Publié dans Libération, 19/06/2004.
La force de certaines philosophies tient aux paradoxes qu’elles sont capables d’adopter, d’endurer et de rendre féconds. C’est le cas chez Foucault : si ses concepts peuvent infuser la réflexion contemporaine, il le doivent à une triple torsion imprimée, dans ses livres, au geste de penser. Torsion,d‘abord, du style : Foucault invente une écriture vouée à la pure description, mais la met au service d’un projet de part en part éthique. A la division aujourd’hui dominante (aux sciences la description du social, à la philosophie les traités de vertu), il oppose des textes dont la morale, loin de se déployer en préceptes, en maximes, ne tient qu’à la manière de voir et de dire – mais des textes, en même temps, qui peuvent être lus comme autant d’exercices, comme une éthique en acte.
Deuxième anomalie. D’un côté, ces livres semblent nous présenter un univers social entièrement « positif », qui ne recouvre ni n’occulte aucun ordre plus profond mais peut être saisi suivant ses seules règles internes. Les discours n’y déforment pas la réalité nue des choses, ils produisent des figures de savoir ; les pouvoirs n’y répriment pas une liberté sauvage, mais suscitent, accroissent l’utilité et la docilité des corps. Ce monde clos et huilé, pourtant, est creusé de secousses, et Foucault ne cesse d’y déceler des failles – « murmure d’insectes sombre » de la folie, « grondement de la bataille » des mutineries de prisonniers. Refusant de choisir entre l’explication des fonctionnements sociaux et l’attention au malheur des hommes, Foucault invente ainsi un « positivisme heureux », mais où perce l’intolérable, et décrit notre monde comme animé d’un « perpétuel travail de la norme dans l’anomie » ; monde où la critique peut alors s’adosser, plutôt qu’aux lois de la Raison, aux crises qui affleurent au ras de l’expérience historique, à ses zones de fragilité, à ses « points de problématisation ».
Le dernier paradoxe touche justement à la critique. Foucault passe à juste titre pour un intellectuel radical, portant d’Espagne en Pologne et des asiles aux prisons sa réticence à plier devant les pouvoirs. Cette radicalité, toutefois, Foucault la détache minutieusement de tout ce qui pourrait lui assurer une quelconque assise – ni Vérité dont le philosophe disposerait, ni Principes justifiant le combat, ni Programme à même d’être opposé à la situation présente.

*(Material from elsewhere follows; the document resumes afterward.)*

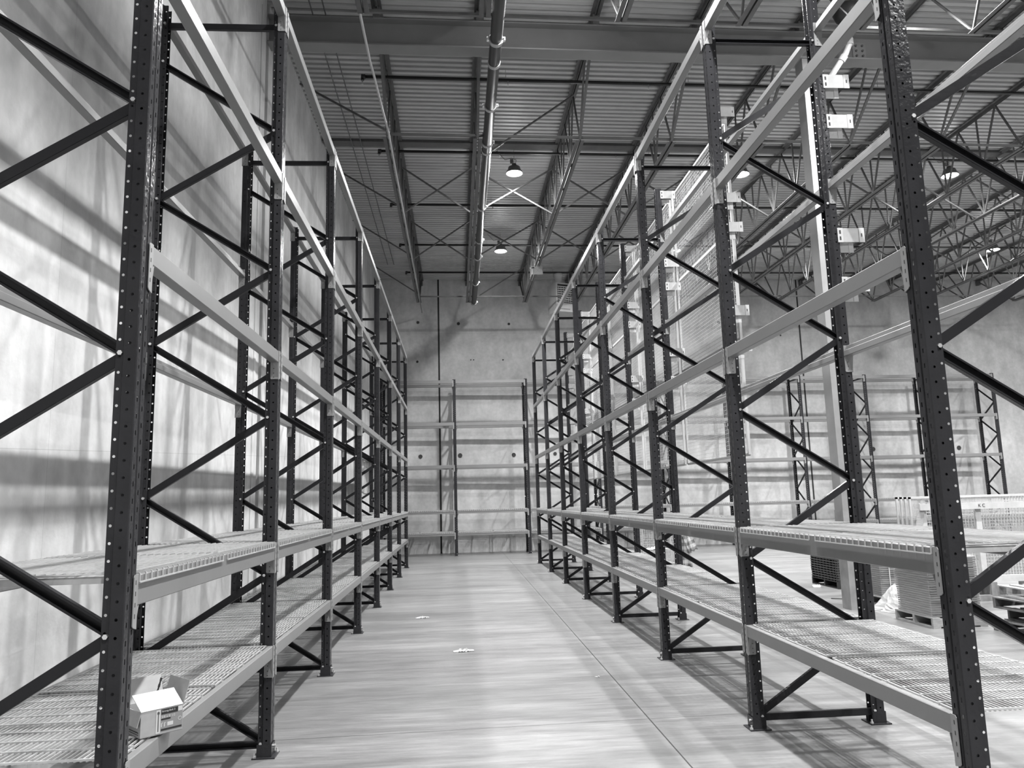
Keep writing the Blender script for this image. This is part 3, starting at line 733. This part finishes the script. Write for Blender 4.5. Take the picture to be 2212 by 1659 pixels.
# ================================================================== BOX ON THE LEFT SHELF
def box_thing():
    L = .185; Dp = .20; H = .108; t = .003
    root = empty('cardboard_box', (-1.385, 3.578, .7635), math.atan2(.123, .128), 'open cardboard box with white front flap and printed label on the lowest left shelf', 'box')
    m_ = MB(); m_.box(0, L, 0, t, 0, H); m_.box(0, L, Dp-t, Dp, 0, H); m_.box(0, t, t, Dp-t, 0, H); m_.box(L-t, L, t, Dp-t, 0, H); m_.box(0, L, 0, Dp, 0, t); m_.build('body', M_card, root)
    def flap(a, b, out, m, nm='flap'):
        a = Vector(a); b = Vector(b); out = Vector(out); f = MB(); nrm = (b-a).cross(out).normalized()*.003
        n = 0; f.v += [tuple(q) for q in (a, b, b+out, a+out, a+nrm, b+nrm, b+out+nrm, a+out+nrm)]
        for q in ((0,1,2,3),(7,6,5,4),(0,4,5,1),(1,5,6,2),(2,6,7,3),(3,7,4,0)): f.f.append(q); f.m.append(0)
        return f.build(nm, m, root)
    ff_ = flap((0, 0, H), (L, 0, H), (-.012, .075, .062), M_paper); ff_['label'] = 'white front flap'
    flap((L, 0, H), (L, Dp, H), (.028, .0, .098), M_card)
    flap((L, Dp, H), (0, Dp, H), (0, .04, .10), M_card)
    flap((0, Dp, H), (0, 0, H), (-.016, 0, -.06), M_card)
    lb = MB(); lb.box(.085, .183, -.0008, -.0001, .012, .106); l_ = lb.build('printed_panel', mat('print_mid', .2, .6), root)
    q = MB(); q.box(.066, .085, -.0012, -.0001, .006, .104); q.build('white_strip', M_paper, root)
    q = MB(); q.box(.073, .078, -.0016, -.0011, .014, .098); q.box(.070, .081, -.0016, -.0011, .086, .096); q.build('bolt_drawing', M_cardg, root)
    q = MB(); q.box(.088, .162, -.0013, -.0007, .082, .104); q.box(.088, .13, -.0013, -.0007, .058, .065); q.box(.088, .181, -.0013, -.0007, .014, .022); q.build('dark_band', M_cardd, root)
    q = MB(); q.box(.163, .182, -.0013, -.0007, .084, .104); q.build('white_square', M_paper, root)
    q = MB(); q.box(.088, .092, -.0013, -.0007, .030, .048); q.box(.088, .096, -.0013, -.0007, .045, .048); q.box(.101, .105, -.0013, -.0007, .030, .048); q.box(.101, .109, -.0013, -.0007, .045, .048); q.box(.116, .142, -.0013, -.0007, .031, .047); q.build('white_marks', M_paper, root)
    text_mesh('Strong-Bolt 2', .011, 'lettering', M_paper, root, (.090, -.0014, .092), (PI/2, 0, 0))
    text_mesh('5/8 x 8 1/2', .014, 'lettering', M_paper, root, (.089, -.0009, .067), (PI/2, 0, 0))
    q = MB(); q.lathe([(.0085, 0), (.0085, .0006), (.0065, .0006), (.0065, 0)], n=12); o = q.build('round_mark', M_paper, root); o.location = (.172, -.0009, .052); o.rotation_euler = (PI/2, 0, 0)
    for (z0, z1) in ((.02, .024), (.012, .0145)):
        q = MB(); q.box(-.0009, -.0001, .02, .15, z0, z1); q.build('side_stripe', M_cardd, root)
    q = MB(); q.box(-.0009, -.0001, .13, .155, .041, .043); q.box(-.0009, -.0001, .13, .155, .028, .03); q.box(-.0009, -.0001, .13, .132, .028, .043); q.build('side_mark', M_cardd, root)
    return root
box_thing()
dr = MB(); pts = [(-1.405+.045*t_, 3.70+.03*t_, .775+.21*t_) for t_ in [k/16 for k in range(17)]]
for k in range(16):
    dr.rod(pts[k], pts[k+1], .005 if k % 2 else .0035, 8)
tag(dr.build('drill_bit', M_plas), 'dark twisted drill bit leaning out of the open cardboard box', 'drill bit')

# ================================================================== FLOOR LITTER
def litter(loc, W, D_, H, rz, label, seed):
    rnd = random.Random(seed); mb = MB(); nx, ny = 16, 7
    for j in range(ny+1):
        for i in range(nx+1):
            u = i/nx-.5; v = j/ny-.5
            mb.v.append((u*W+rnd.uniform(-.006, .006), v*D_*(1-.6*abs(u))+rnd.uniform(-.006, .006), .003+H*abs(rnd.gauss(0, .5))*(1-abs(2*u))*(1-abs(2*v)*.6)))
    for j in range(ny):
        for i in range(nx):
            a = j*(nx+1)+i; mb.f.append((a, a+1, a+nx+2, a+nx+1)); mb.m.append(0)
    o = mb.build('crumpled_wrapper', M_white); o.location = loc; o.rotation_euler = (0, 0, rz); return tag(o, label, 'litter')
litter((.05, 9.27, 0), .24, .12, .05, .15, 'crumpled clear plastic wrapper on the aisle floor, the nearer and larger one', 1)
litter((-.55, 11.98, 0), .2, .12, .03, .3, 'crumpled clear plastic wrapper on the aisle floor, the farther one', 2)
litter((1.35, 7.7, 0), .05, .03, .01, .5, 'tiny scrap of white plastic on the aisle floor right of centre', 4)
litter((2.62, 6.95, 0), .04, .03, .015, .5, 'tiny white scrap on the floor behind the second right upright', 5)

# ================================================================== GOODS BEHIND THE RIGHT RACK
# nested black plastic pallets
def plastic_pallet(loc, rz, label, group):
    root = empty('plastic_pallet', loc, rz, label, 'pallet', group); Wp, Lp = 1.2, 1.0
    m_ = MB(); m_.box(0, Wp, 0, Lp, .026, .040); m_.build('deck', M_plas2, root)
    m_ = MB()
    for k in range(9):
        y = k*(Lp-.035)/8
        for x in (.015, Wp-.045): m_.box(x, x+.03, y, y+.035, 0, .028)
        xx = k*(Wp-.035)/8
        for y2 in (.015, Lp-.045): m_.box(xx, xx+.035, y2, y2+.03, 0, .028)
    for q in ((.03, Wp-.03, .03, .045), (.03, Wp-.03, Lp-.045, Lp-.03), (.03, .045, .03, Lp-.03), (Wp-.045, Wp-.03, .03, Lp-.03)): m_.box(*q, 0, .027)
    m_.build('rim_ribs', M_plas, root)
    return root
pp = None; NP = 19
for k in range(NP):
    loc = (6.76+random.uniform(-.006, .006), 13.45+random.uniform(-.006, .006), .13+k*.0435)
    lab = 'black plastic pallet in the tall nested stack beside the steel column'
    if pp is None: pp = plastic_pallet(loc, 0, lab, 'nested black plastic pallets')
    else: dup(pp, loc, 0, lab, 'pallet', 'nested black plastic pallets')
def wood_pallet(Wp, Lp, m1, label, loc, rz, nb=7, cat='pallet', blocks=False):
    root = empty('wooden_pallet', loc, rz, label, cat); rnd = random.Random(int(loc[2]*1000)+5)
    for k in range(nb):
        x = k*(Wp-.095)/(nb-1); m_ = MB(); m_.box(x, x+.095+rnd.uniform(-.01, .012), 0, Lp, .115, .13); m_.build('deck_board', m1, root)
    for y in (0, Lp/2-.02, Lp-.04):
        m_ = MB(); m_.box(0, Wp, y, y+.04, .018, .115); m_.build('stringer', m1, root)
    for x in (0, Wp/2-.05, Wp-.1):
        m_ = MB(); m_.box(x, x+.1, 0, Lp, 0, .018); m_.build('bottom_board', m1, root)
    return root
wood_pallet(1.2, 1.0, M_plas, 'dark pallet at the bottom of the nested black pallet stack', (6.76, 13.45, 0), 0)
# stacks of wire decks on wooden pallets
def deck_bundle(W, L, H, loc, rz, label, n, film_side=True):
    root = empty('wrapped_stack', loc, rz, label, 'wrapped stack'); rnd = random.Random(9)
    m_ = MB(); h = H/n
    for k in range(n):
        j = rnd.uniform(0, .01); q_ = [m_.box(j, W-rnd.uniform(0, .012), j, L-j, (k+.5*s_)*h+.003, (k+.5*s_)*h+.5*h-.008) for s_ in (0, 1)]
    m_.box(.03, W-.03, .03, L-.03, 0, H-.01)
    m_.build('deck_layers', M_bundle, root)
    m_ = MB(); m_.box(-.006, W+.006, .012, L+.006, 0, H+.004); m_.build('film_wrap', M_film, root)
    for x in (W*.25, W*.68):
        m_ = MB(); m_.box(x, x+.016, -.008, -.005, 0, H+.005); m_.box(x, x+.016, -.008, L+.008, H+.005, H+.008); m_.build('strap', M_white, root)
    return root
PX, PY = 5.95, 9.46
wood_pallet(.72, .83, M_wood, 'pale wooden pallet under the nearer wrapped stack behind the right rack', (PX-.02, PY-.03, 0), 0, 5)
deck_bundle(.66, .76, .74, (PX, PY, .132), 0, 'film wrapped strapped stack of wire decks on a pale wooden pallet, the nearer one', 13)
wood_pallet(.56, .95, M_wood, 'wooden pallet under the farther wrapped stack, next to the steel column', (6.38, 11.35, 0), 0, 5)
deck_bundle(.50, .88, .72, (6.41, 11.38, .132), 0, 'film wrapped stack of wire decks, the farther one beside the steel column', 12)
# heap of stretch film at the column foot
def heap(loc, R, H, label):
    mb = MB(); rnd = random.Random(3); n = 26; rings = 12
    for j in range(rings+1):
        t = j/rings
        for k in range(n):
            a = 2*PI*k/n; r = R*(t**.7)*(1+.22*math.sin(3*a+1)+.10*math.sin(7*a+2)+rnd.uniform(-.05, .05)); z = H*max(0, (1-t))**1.6+rnd.uniform(0, .025)*(1-t*.7)
            mb.v.append((r*math.cos(a)*1.25, r*math.sin(a), max(.002, z)))
    for j in range(rings):
        for k in range(n):
            q = (k+1) % n; mb.f.append((j*n+k, j*n+q, (j+1)*n+q, (j+1)*n+k)); mb.m.append(0)
    o = mb.build('stretch_film_heap', M_film2); o.location = loc; return tag(o, label, 'plastic film')
heap((6.36, 10.95, 0), .26, .36, 'white heap of crumpled stretch film on the floor by the wrapped stacks')
litter((7.0, 13.2, .0), .35, .25, .12, .3, 'crumpled white paper at the foot of the black pallet stack', 11)
litter((6.6, 13.95, .0), .3, .16, .06, 1.2, 'white paper sheet on the floor left of the black pallet stack', 12)
m_ = MB(); m_.path([(6.05, 12.3, .01), (6.2, 12.0, .03), (6.35, 11.85, .015), (6.5, 11.8, .01)], .008, 6); tag(m_.build('loose_strap', M_plas), 'loose dark strap lying on the floor left of the steel column', 'strap')
# crate of leaning mesh panels
cr_ = empty('panel_crate', (7.15, 11.55, 0), 0, 'long pale timber crate frame holding upright mesh panels, far right behind the rack', 'crate')
def cb(nm, m, *b_):
    q = MB()
    for z in b_: q.box(*z)
    return q.build(nm, m, cr_)
cb('base_board', M_wood2, (-.05, 3.2, -.1, 0, .0, .09)); cb('base_board', M_wood2, (-.05, 3.2, .6, .7, .0, .09))
for x in (0, 1.05, 2.1, 3.05): cb('base_block', M_wood2, (x, x+.1, -.1, .7, .09, .28))
cb('bottom_rail', M_woodw, (-.02, 3.2, -.08, -.03, .28, .38))
cb('top_rail', M_woodw, (.05, 3.2, -.08, -.03, 1.40, 1.50))
for x in (.08, .98, 2.0, 2.95): cb('post', M_woodw, (x, x+.09, -.03, .01, .38, 1.5))
q = MB(); q.bar((-.02, -.02, .95), (.12, -.04, 1.5), .09, .03, (0, 1, 0)); q.build('diagonal_brace', M_wood, cr_)
for k, y in enumerate((0.06, .18, .30, .42)):
    r_ = empty('welded_screen', (7.12, 11.55+y, .29), 0, f'white welded mesh panel standing in the timber crate, {ORD[k]} from the front', 'mesh panel')
    H = 1.32; W_ = 3.1
    q = MB(); q.box(0, W_, 0, .03, 0, .03); q.box(0, W_, 0, .03, H-.03, H); q.box(0, .03, 0, .03, 0, H); q.box(W_-.03, W_, 0, .03, 0, H); q.build('frame', M_mesh, r_)
    q = MB()
    for i in range(1, 62): q.bar((W_*i/62, .012, 0), (W_*i/62, .012, H), .005)
    for i in range(1, 26): q.bar((0, .017, H*i/26), (W_, .017, H*i/26), .005)
    q.build('wire_mesh', M_mesh, r_)
text_mesh('K C', .07, 'lettering', M_cardd, cr_, (1.0, -.083, 1.43), (PI/2, 0, 0))
# heap of wooden pallets
hp = [(6.62, 8.05, 0, .06), (6.60, 8.0, .135, -.10), (6.66, 8.02, .27, .09), (6.6, 8.05, .405, -.05)]
for k, (x, y, z, a) in enumerate(hp):
    wood_pallet(1.2, 1.15, M_wood2 if k < 3 else M_wood, f'weathered wooden pallet in the untidy pile at far right, {("bottom", "second from bottom", "third from bottom", "topmost")[k]} one', (x, y, z), a, 8)
wood_pallet(1.2, 1.0, M_wood2, 'weathered wooden pallet lying right of the untidy pallet pile', (8.0, 8.6, 0), .2, 8)

# ---- wire cart with a plaid shirt over its end
ct = empty('wire_cart', (4.20, 17.3, 0), 0, 'wire sided stock cart with white papers, standing beyond the mesh screens', 'cart')
Wc, Lc, Hc = .85, .75, 1.02
def cart(nm, fn, m=M_mesh):
    q = MB(); fn(q); return q.build(nm, m, ct)
for (x, y) in ((0, 0), (Wc, 0), (0, Lc), (Wc, Lc)):
    cart('post', lambda q: q.rod((x, y, .12), (x, y, Hc), .012, 8))
    cart('caster', lambda q: q.prism((x-.015, y, .05), (x+.015, y, .05), [(.05*math.cos(k*PI/6), .05*math.sin(k*PI/6)) for k in range(12)]), M_plas)
    cart('caster_fork', lambda q: q.box(x-.02, x+.02, y-.012, y+.012, .05, .13), M_coup)
for z in (.15, .5): cart('shelf', lambda q: [q.bar((0, y_, z), (Wc, y_, z), .006) for y_ in [Lc*k/10 for k in range(11)]]+[q.bar((0, 0, z), (0, Lc, z), .014), q.bar((Wc, 0, z), (Wc, Lc, z), .014)])
def side(q, a, b, z0, z1, nx):
    for k in range(nx+1):
        x = a[0]+(b[0]-a[0])*k/nx; y = a[1]+(b[1]-a[1])*k/nx; q.bar((x, y, z0), (x, y, z1), .005)
    for k in range(int((z1-z0)/.055)+1):
        z = z0+k*.055; q.bar((*a, z), (*b, z), .005)
for a, b, n_ in (((0, 0), (Wc, 0), 15), ((0, Lc), (Wc, Lc), 15), ((0, 0), (0, Lc), 13), ((Wc, 0), (Wc, Lc), 13)):
    cart('wire_side', lambda q: side(q, a, b, .15, Hc, n_))
litter((4.55, 17.6, .51), .6, .5, .12, .1, 'crumpled white papers lying on the shelf of the wire cart', 21)
litter((4.6, 17.6, .16), .6, .5, .12, .1, 'crumpled white papers in the bottom of the wire cart', 22)
sh = empty('plaid_shirt', (5.03, 17.24, .10), 0, 'grey plaid flannel shirt hanging over the right end of the wire cart', 'shirt')
crumple('shirt_body', .26, .86, (0.02, 0, .02), 0, M_plaid, None, None, .018, 5, 14, 14, 0, sh)
o = crumple('sleeve', .22, .55, (.20, -.02, .34), -.2, M_plaid, None, None, .018, 6, 12, 12, 0, sh); o.rotation_euler = (0, -.35, -.1)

Lorsqu’on le pressait de dire enfin ce qu’il fallait faire en matière carcérale, il répondait : « commencez par rendre la prison de San Quentin supportable ». Là où Pierre Bourdieu fut soucieux de gager ses prises de position sur l’autorité de la science, Foucault a tissé un autre rapport de la pensée à l’action, plus perturbant peut-être : un scepticisme engagé.
On dit qu’après la mort de La Boétie, Montaigne songea un temps à insérer, dans ses propres écrits, le livre de son ami – le Discours sur la servitude volontaire, de sulfureuse réputation. Le résultat eût été étrange : au coeur du scepticisme des Essais, au centre de cette immense archive perplexe, le brûlot du Discours, arme de toutes les contestations et critique absolue du pouvoir. Le feu, dans une bibliothèque. Un livre de Michel Foucault.